The less formal and less longstanding the employment arrangement, the more problematic a reference from a family member gets. If you've been employed in the family business for 20 years, for example, a reference from a supervisor that happens to be related to you isn't going to raise many red flags. If you've for a few months on-and-off building a web site for your father's company, on the other hand, the reference is likely to be much more suspect because your the relationship will be much more personal than professional and the work experience is likely to be much less similar to what you'd find in the "real world". A reference from some other customer that you had done work for that wasn't related to you would carry much more weight.

  • I would add that if you do list your dad as a reference (which might make sense in some cases) and were asked to give three references, don't count your dad as one of those three. I.e., in that case give four references including your dad. – Ben Hocking Aug 11 '12 at 1:46
  • I would argue the opposite. If you've worked for them for 20 years you're likely friends and unlikely to be objective. However in a similar situation, but for only a few months, the reference is likely to be a little bit more objective. Please note though my use of "a little bit more" though and not an absolute "is". – Michael Durrant Aug 12 '12 at 18:42
  • One thing I want to add is that you should mention that this person is a relative when asked for reference.
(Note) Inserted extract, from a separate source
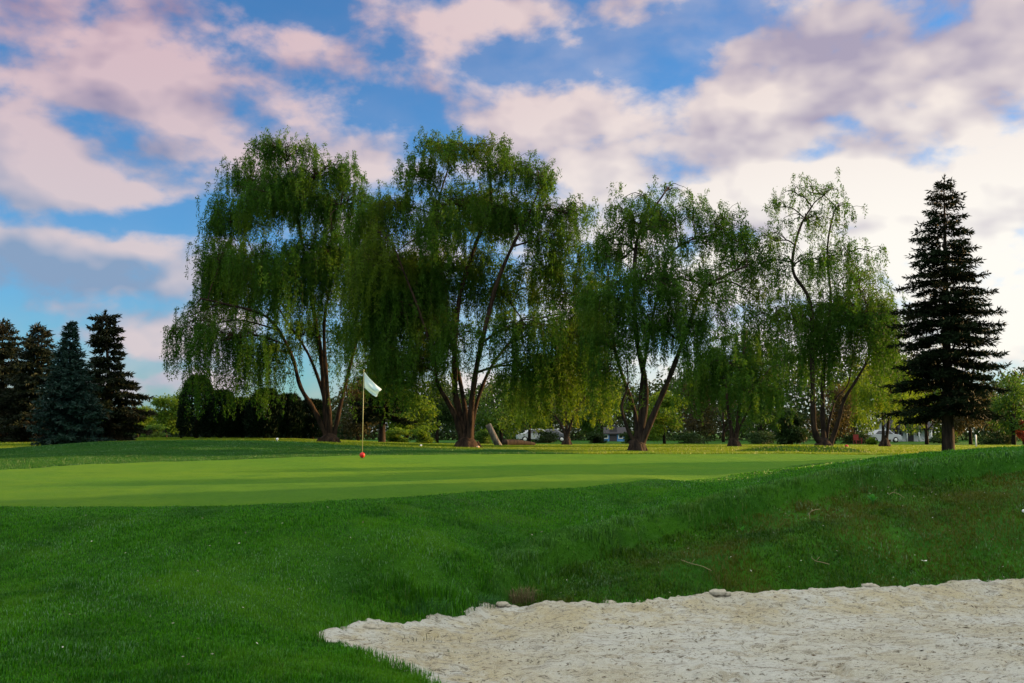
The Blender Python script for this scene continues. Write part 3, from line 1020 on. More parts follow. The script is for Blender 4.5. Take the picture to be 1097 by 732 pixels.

You want to be very upfront about that or risk appearing dishonest. – Lilienthal Nov 28 '15 at 11:13
8

Many companies prefer the professional references to be people who were not your supervisor. This is because they will also ask you for the contact information for every company you worked for and the supervisor's name.

Do not list you dad as a professional reference. However, if they ask you to fill in a form that lists the supervisors in various jobs, feel free to put his name there. He was, after all, your supervisor.